Tutwiler also said she would not inject herself into Israel’s internal affairs, although “we obviously will be watching this crisis closely.”

She rejected suggestions that the administration did not believe that Shamir was pursuing the peace process he initiated last spring, when he proposed a plan that included elections in the West Bank and Gaza Strip.

“We have never assumed that he (Shamir) was not working hard, that he was not actively pursuing this,” Tutwiler said. If the Israelis “weren’t wrestling with this question, there would not be a crisis,” she added.

STONY SILENCE GREETS CHENEY

Tutwiler was asked about a charge made Sunday night by Thomas Dine, executive director of the American Israel Public Affairs Committee, who said Bush’s statement on East Jerusalem was evidence of a “new American tilt” against Israel.

She responded that Bush was only stating longstanding U.S. policy.

That policy was restated by Defense Secretary Richard Cheney in a speech Tuesday to the United Jewish Appeal’s seventh National Young Leadership Conference here.

When Cheney told some 2,500 people attending the conference that Jerusalem should not be divided, he drew a standing ovation from the crowd. But when he added that the final status of Jerusalem should be decided through negotiations, there was stony silence.

The UJA young leaders unanimously adopted a resolution Monday night asserting that Jerusalem is Israel’s capital and must never be divided again.

“As proud Americans and proud Jews, we call upon all Americans and our government to take all steps necessary to ensure the continued unity of Jerusalem as the capital of the sovereign State of Israel,” the resolution said.

LETTERS FROM JEWISH LEADERS

The National Jewish Community Relations Advisory Council, meanwhile, has sent a letter to Bush stressing that American Jews are “united in support of Jerusalem as the undivided eternal capital of the State of Israel.”

“The fundamental right of Jews to live in this city must be respected,” said the March 8 letter, which was signed by NJCRAC’s chairman, Arden Shenker, and released to the news media late Monday.

He stressed that Jews should be allowed to live in “any part of Jerusalem.”

Rabbi Alexander Schindler, president of the Union of American Hebrew Congregations, sent a letter of his own to Bush on Tuesday.

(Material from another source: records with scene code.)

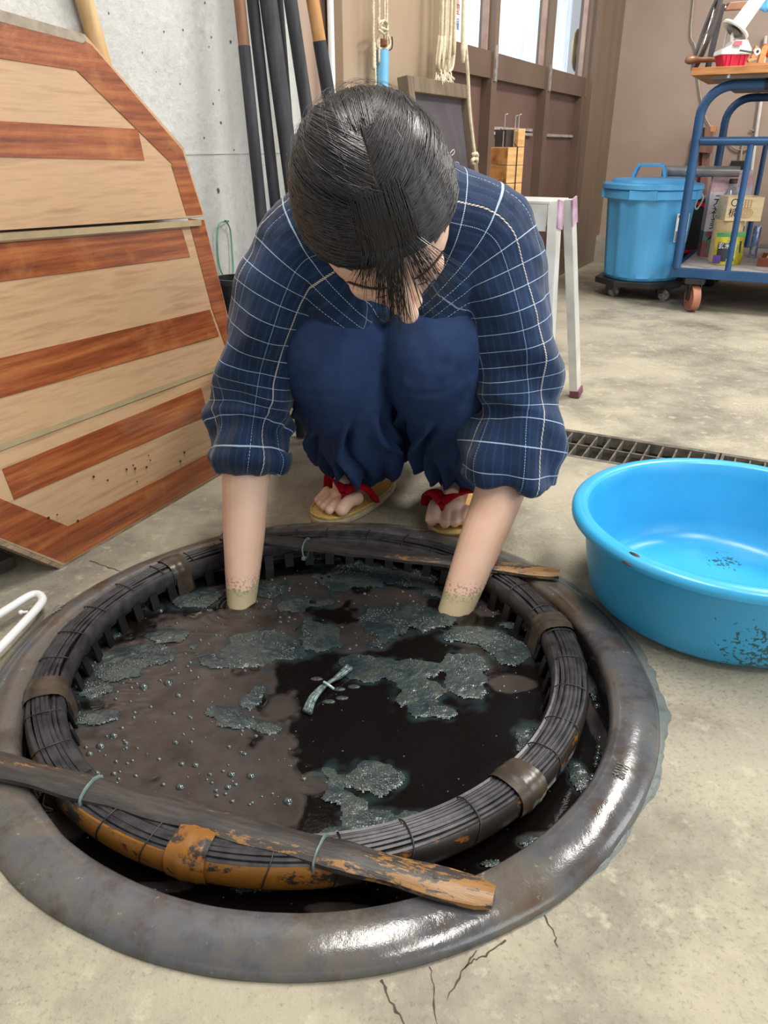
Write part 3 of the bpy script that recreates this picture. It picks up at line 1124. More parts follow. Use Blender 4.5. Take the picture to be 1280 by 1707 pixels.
# ------------------------------------------------------------------ bamboo slats across the rim
sm, nt, bs = new_mat('scorched_bamboo_slat')
f = tex(nt, 9, 7, 0.7, stretch=(0.6, 5, 5))
f2 = tex(nt, 60, 5, 0.7, stretch=(0.4, 3, 3))
base_ = ramp(nt, f2, [(0.35, rgb(44, 41, 42)), (0.65, rgb(72, 66, 62))])
tc = N(nt, 'ShaderNodeTexCoord')
sp = N(nt, 'ShaderNodeSeparateXYZ')
nt.links.new(tc.outputs['Object'], sp.inputs[0])
wear = math_n(nt, 'ADD', math_n(nt, 'MULTIPLY', f, 0.6), math_n(nt, 'MULTIPLY', tex(nt, 70, 5, 0.75, stretch=(0.5, 1.5, 1.5)), 0.75))
endw = math_n(nt, 'MULTIPLY', ramp(nt, math_n(nt, 'MULTIPLY_ADD', sp.outputs[0], 1.0, 0.5), [(0.05, 0.45), (0.24, 0.3), (0.40, 0.0), (0.58, 0.0), (0.66, 0.5), (0.8, 0.62)]), 0.2)
wear = math_n(nt, 'ADD', wear, endw)
col = mixc(nt, ramp(nt, wear, [(0.79, 0.0), (0.82, 1.0)]), base_, mixc(nt, f2, rgb(164, 122, 70), rgb(112, 78, 42)))
nt.links.new(col, bs.inputs['Base Color'])
bs.inputs['Roughness'].default_value = 0.36
bump(nt, bs, f2, 0.3, 0.002)
M_SLAT = sm


def slat(name, a, b, w, label, hole=True, bow=0.004, nodes=()):
    """split bamboo: gently arched across, straight along, rounded far end"""
    a, b = Vector(a), Vector(b)
    d = b - a
    L = d.length
    c = (a + b) / 2
    o = thing(name, label, 'bamboo slat', c)
    o.rotation_euler = (0, 0, math.atan2(d.y, d.x))
    n, m = 40, 8
    vs, fs = [], []
    for i in range(n + 1):
        x = (i / n - 0.5) * L
        e = min(1.0, (L / 2 - x) / 0.012)
        ww = w * (0.5 + 0.04 * math.sin(i * 0.9)) * (0.72 + 0.28 * max(0, e) ** 0.5)
        nz = sum(0.0016 * math.exp(-((x - q) / 0.005) ** 2) for q in nodes)
        for j in range(m + 1):
            y = (j / m * 2 - 1) * ww
            arch = 0.004 * (1 - (j / m * 2 - 1) ** 2)
            vs.append((x, y, arch + nz + 0.003))
        for j in range(m + 1):
            y = (j / m * 2 - 1) * ww
            vs.append((x, y, arch_b(j, m)))
        if i:
            p, q = (i - 1) * 2 * (m + 1), i * 2 * (m + 1)
            for j in range(m):
                fs.append((p + j, q + j, q + j + 1, p + j + 1))
                fs.append((p + m + 1 + j, p + m + 2 + j, q + m + 2 + j, q + m + 1 + j))
            fs.append((p, p + m + 1, q + m + 1, q))
            fs.append((p + m, q + m, q + 2 * m + 1, p + 2 * m + 1))
    for base0 in (0, n * 2 * (m + 1)):
        fs.append(tuple(base0 + j for j in range(m + 1)) + tuple(base0 + m + 1 + j for j in reversed(range(m + 1))))
    me_ = MB().add(vs, fs)
    s_ = me_.build('slat_body', M_SLAT, None, smooth=True, ang=40)
    s_.parent = o
    return o, L


def arch_b(j, m):
    return 0.0025 * (1 - (j / m * 2 - 1) ** 2) - 0.002


M_ZIP = M('pale_green_tie', rgb(122, 142, 138), rgb(92, 110, 108), scale=60, rough=0.35)


def ziptie(o, p, w, drop):
    """loop round the slat at world point p, hanging down round the hoop"""
    R = o.rotation_euler.z
    loc = Matrix.Rotation(-R, 3, 'Z') @ (Vector(p) - o.location)
    x = loc.x
    pts = [(x, -w * 0.56, 0.001), (x, -w * 0.3, 0.0075), (x, 0, 0.0085), (x, w * 0.3, 0.0075), (x, w * 0.56, 0.001), (x, w * 0.5, -drop * 0.6), (x, w * 0.1, -drop), (x, -w * 0.4, -drop * 0.7)]
    m = MB().tube(smooth_path(pts, 5, closed=True), 0.0011, 6, closed=True, r2=0.0024)
    m.box((x, -w * 0.45, -drop * 0.75), (0.006, 0.005, 0.006), bev=0.001)
    z_ = m.build('zip_tie', M_ZIP, None, smooth=True)
    z_.parent = o


zt = 0.0225
s1, L1 = slat('bamboo_slat', G(-28, 1270, zt), G(823, 1497, zt), 0.030, 'dark worn bamboo slat lying across the near side of the vat', nodes=(-0.1, 0.13))
ziptie(s1, G(150, 1320, zt), 0.030, 0.026)
ziptie(s1, G(530, 1428, zt), 0.030, 0.026)
for (px, py) in ((725, 1470),):
    R = s1.rotation_euler.z
    l_ = Matrix.Rotation(-R, 3, 'Z') @ (G(px, py, zt) - s1.location)
    h_ = MB().lathe([(0.0001, 0.0072), (0.0026, 0.0073)], (l_.x, l_.y, 0), 10).build('peg_hole', M_CRACK, None)
    h_.parent = s1
s2, L2 = slat('bamboo_slat', G(372, 893, zt), G(932, 958, zt), 0.030, 'blackened bamboo slat across the far side of the vat by the sandals', nodes=(-0.05,))
ziptie(s2, G(514, 903, zt), 0.030, 0.022)
ziptie(s2, G(820, 945, zt), 0.030, 0.022)

# ================================================================== PERSON
def remesh(mb, voxel, iters=2, fac=0.5, name='tmp'):
    """union the rough shapes of one figure or garment into one continuous surface"""
    o = mb.build(name, None, None)
    md = o.modifiers.new('r', 'REMESH')
    md.mode = 'VOXEL'
    md.voxel_size = voxel
    s = o.modifiers.new('s', 'SMOOTH')
    s.factor = fac
    s.iterations = iters
    dg = bpy.context.evaluated_depsgraph_get()
    me = bpy.data.meshes.new_from_object(o.evaluated_get(dg))
    bpy.data.objects.remove(o)
    return me


def mesh_np(me):
    v = np.empty(len(me.vertices) * 3, np.float32)
    me.vertices.foreach_get('co', v)
    v = v.reshape(-1, 3).astype(float)
    n = np.empty(len(me.vertices) * 3, np.float32)
    me.vertex_normals.foreach_get('vector', n)
    return v, n.reshape(-1, 3).astype(float)


def np_noise3(v, s, seed=0, o=3, stretch=(1, 1, 1)):
    """cheap smooth 3D noise from three crossed value-noise planes"""
    x, y, z = v[:, 0] * stretch[0] * s, v[:, 1] * stretch[1] * s, v[:, 2] * stretch[2] * s
    return (fbm(x, y + z * 0.31, 1, seed, o) + fbm(y + 11, z + x * 0.27, 1, seed + 13, o) + fbm(z + 5, x + y * 0.23, 1, seed + 29, o)) / 3 - 0.5


def limb(mb, pts, rad, seg=16, n=6, r2=None, ends=(0, -1)):
    p = smooth_path(pts, n)
    t = np.linspace(0, len(pts) - 1, len(p))
    r = np.interp(t, range(len(pts)), rad)
    rr2 = None if r2 is None else np.interp(t, range(len(pts)), r2)
    mb.tube(p, list(r), seg, r2=None if rr2 is None else list(rr2))
    for e in ends:
        a = r[e]
        b = a if rr2 is None else min(a, rr2[e])
        mb.ball(p[e], min(a, b) * 0.999, 14, 8)
    return mb


def finish(me, name, mat, parent, kind=None):
    me.materials.clear()
    me.materials.append(mat)
    me.shade_smooth()
    o = bpy.data.objects.new(name, me)
    COL.objects.link(o)
    o.parent = parent
    o.location = -parent_world(parent)
    return o


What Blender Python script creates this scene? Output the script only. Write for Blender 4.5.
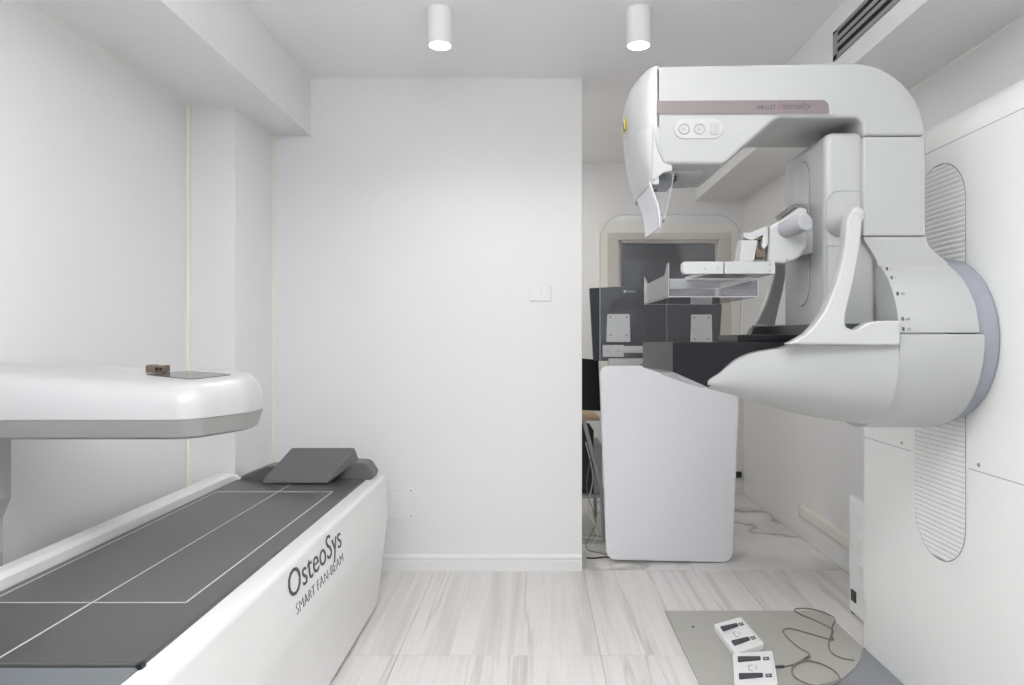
import bpy, bmesh, math, random
from mathutils import Vector, Matrix
random.seed(7)
for o in list(bpy.data.objects): bpy.data.objects.remove(o)
S = bpy.context.scene
COL = S.collection
F = 683.0; CX = 536.0; CY = 338.0; EYE = 1.227

# ------------------------------------------------------------------ camera
cd = bpy.data.cameras.new('camera'); cam = bpy.data.objects.new('camera', cd); COL.objects.link(cam)
cam.location = (0, 0, EYE); cam.rotation_euler = (math.pi/2, 0, 0)
cd.sensor_width = 36; cd.lens = 36*F/1024; cd.shift_x = (512-CX)/1024; cd.shift_y = -(342.5-CY)/1024
cd.clip_start = .02
S.camera = cam
# ------------------------------------------------------------------ world, lights, exposure
w = bpy.data.worlds.new('world'); S.world = w; w.use_nodes = True
w.node_tree.nodes['Background'].inputs[0].default_value = (.93, .96, 1, 1)
w.node_tree.nodes['Background'].inputs[1].default_value = .72
S.view_settings.view_transform = 'Standard'; S.view_settings.look = 'None'
S.view_settings.exposure = 0.19; S.view_settings.gamma = 1; S.view_settings.use_curve_mapping = False
def area(loc, rot, sx, sy, power, col=(1, .975, .945)):
    l = bpy.data.lights.new('fill_light', 'AREA'); l.shape = 'RECTANGLE'; l.size = sx; l.size_y = sy; l.energy = power; l.color = col
    o = bpy.data.objects.new('fill_light', l); COL.objects.link(o); o.location = loc; o.rotation_euler = rot
    return o
area((0, 1.1, 2.58), (0, 0, 0), 1.4, 1.4, 9)                  # added fill under the ceiling, out of view, brightens the side faces
area((-.05, -.05, 2.12), (math.radians(180), 0, 0), 1.0, .6, 88, (.98, .985, 1))   # added upward fill, unseen, brightens the ceiling and the bounce from it
area((-.45, 4.5, 2.57), (0, 0, 0), .8, 1.0, 13)                # added fill hidden behind the partition, lifts the dark alcove

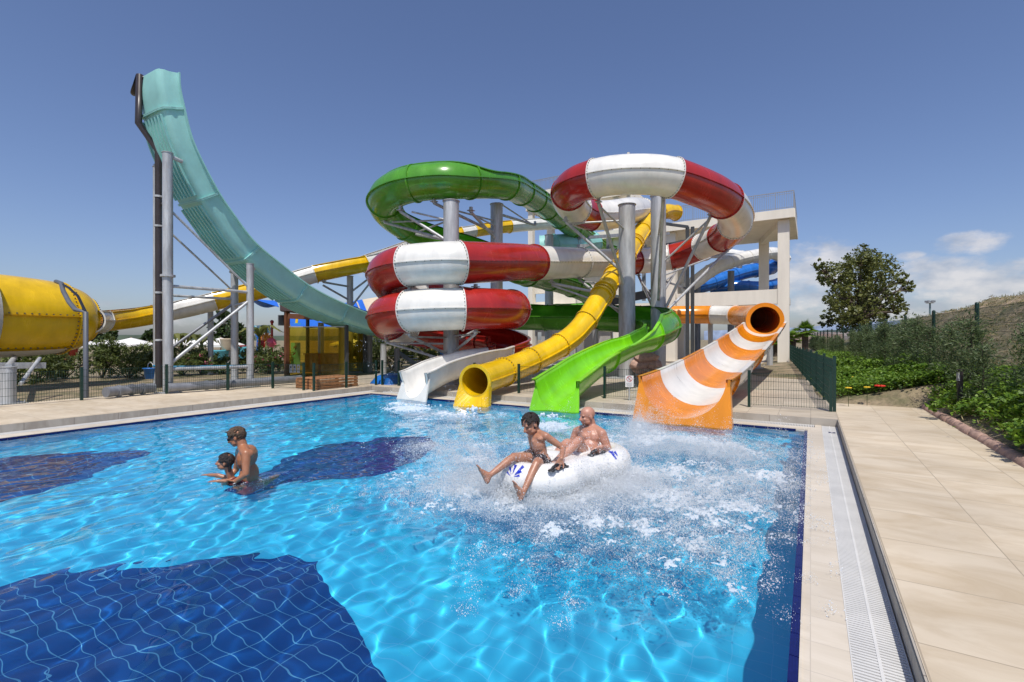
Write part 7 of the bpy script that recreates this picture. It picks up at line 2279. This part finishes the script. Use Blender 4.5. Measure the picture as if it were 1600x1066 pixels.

It urged the president to “articulate our government’s policy regarding Jerusalem clearly and consistently, so that there is no room for doubt, or fear that this administration considers East Jerusalem a part of the West Bank.”

“I believe I speak for the overwhelming majority of Reform Jews in the United States in voicing dismay and regret at some recent statements from the administration that have served to create confusion and anxiety, not only in Israel, but within the American Jewish community as well,” he wrote.